[Draft Proposal] Add FRAX as a fee

Adding FRAX as a fee benefits the entire EPNS ecosystem; new marketing opportunities, building community, attracting new potential investors.

As of now, EPNS accepts only DAI as a staking fee when it comes to creating the channels. Currently, one of the strongest narratives in Crypto is stablecoin issuance. More and more protocols decide to create their token pegged to the US dollar. In accordance with the general crypto spirit of decentralization, I believe that we, as EPNS DAO, should make sure we keep one of the most important aspects of the protocol’s functionality (which are fees) diversified.

Proposal description
I propose to add FRAX as the second staking fee asset.

The fundamental characteristics of FRAX:

  • It’s a fractional-algorithmic stablecoin pegged to the USD.
  • It’s the 5th biggest stablecoin by market capitalization.
  • As a partially algorithmic stablecoin, it managed to keep its peg during the LUNA/UST fiasco.
  • Similarly to DAI, it aims to become a solely decentralized stablecoin.

Reasons why I think it is worth having more than one stablecoin as a fee:

  1. Services that could be interested in EPNS’s service might operate in one particular stablecoin (for example in FRAX, in this case). In order to create the channel for its users, the services have to exchange one stablecoin for another— it’s an unnecessary hassle we could remove. It’s a hassle especially when it’s a DAO that wants to use Ethereum Push Notification Service solutions and its Treasury management is based on multi-sig.
  2. Accepting a new stablecoin creates new marketing & development opportunities such as;
    The inflow of new users/ subscribes/ token holders/ contributors.
  3. Raising awareness of Ethereum Push Notification Service among other communities.
  4. More channels that we, users, might be interested in.
  5. Promoting decentralization as a pillar of cryptography-technology-based projects.

If the feedback from the community is positive, this proposal would be promoted to Discussions Phase and then to formal voting on Snapshot.
Also, if the Marketing Team would be keen to, I’m willing to help in formulating some strategies for raising awareness of EPNS among the FRAX community.

very Interesting @ELI5ofTLDR !
I have to ask about the other side of this proposal

Fee split will come in the future and will allow token holders to participate for “fee split”.
If there are multiple pools, what could be the possible repercussions to make fee split calculations

Also, is FRAX available in all chains we are going to be deployed on?

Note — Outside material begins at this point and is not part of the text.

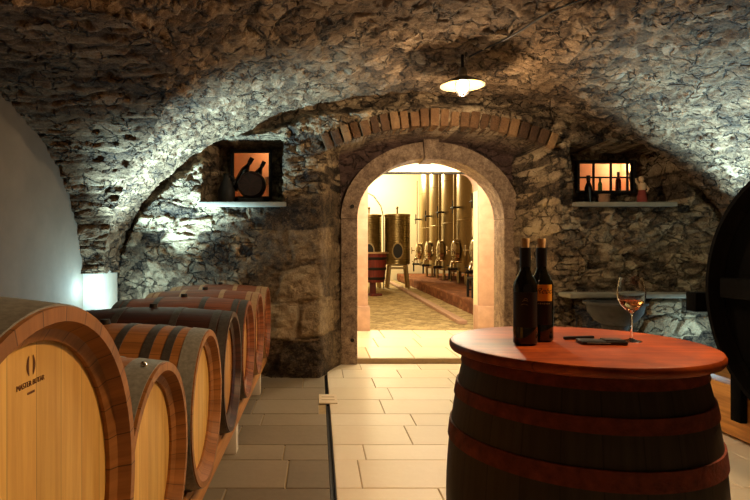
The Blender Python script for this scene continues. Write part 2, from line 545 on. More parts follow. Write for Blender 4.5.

I believe this proposal is great in essence as I agree opening the floor for more funding opportunities is necessary , but we have to ensure now is the right time to pass such proposal and really be sure if we are in position to support all the implications it brings.

Hi @Jaf.

I’m not sure what exactly you mean by “repercussions to make fee split calculations”— could you please elaborate on that concern?

FRAX is a multi-chain stablecoin; it’s on 14 chains (L1s and L2s: Arbitrum, Aurora, Avalanche, Boba, BSC, Ethereum, Evmos, Harmony, Fantom, Moonbeam, Moonriver, Optimism, Polygon, Solana) with sufficient liquidity (thanks to a close relationship with Curve Finance and its ecosystem). More details about available chains along with the contract addresses are here: Frax (FRAX) - Frax Finance ¤.

Given current circumstances surrounding crypto, and especially concerns regarding the most trusted stablecoin (USDC) which is a collateral base for most stablecoins, that went public just after posting that proposal, I believe there should be a broader conversation about EPNS and its accepted assets as a fee.

The risk that comes with operating in USDC is enormously big. DAI is ~60% backed by centralized assets, FRAX is 80%. At this point, this 20% difference doesn’t really matter— being blacklisted can freeze the entire Treasury anyway. We already witnessed some people sending TC ETH to doxxed/pseudo-doxxed wallets that are already OFAC’d— these people will struggle to interact with the front end of major protocols that compile with the sanctions.

As precautionary steps, the Co-founder of Maker proposed exchanging some part of USDC collateral for ETH.
But such action could put the DAI peg at risk. Maker is the oldest (and the most important) DAO when it comes to trying to issue a fully decentralized stablecoin but at the same time trying to interact with TradFi (recently Maker accepted real-world assets as collateral from Huntington Valley Bank). Also, things move pretty fast in crypto so time for calculations, estimating risks, for forecasting macro aspects is extraordinarily limited.

The idea of exchanging collateral for ETH, at first sight, might appear right, but there might be consequences of such action; ETH is a volatile asset; if the macro circumstances will get worse (the sanctions going beyond Tornado Cash) and start to impact the entire crypto sector, we might experience high volatility regarding not-pegged assets. It might be hard to maintain a peg to the US dollar when collateral suddenly drops significantly.

So the question right now is; do we, as EPNS DAO, accept the risks that come with operating in one stablecoin that can face not known good consequences?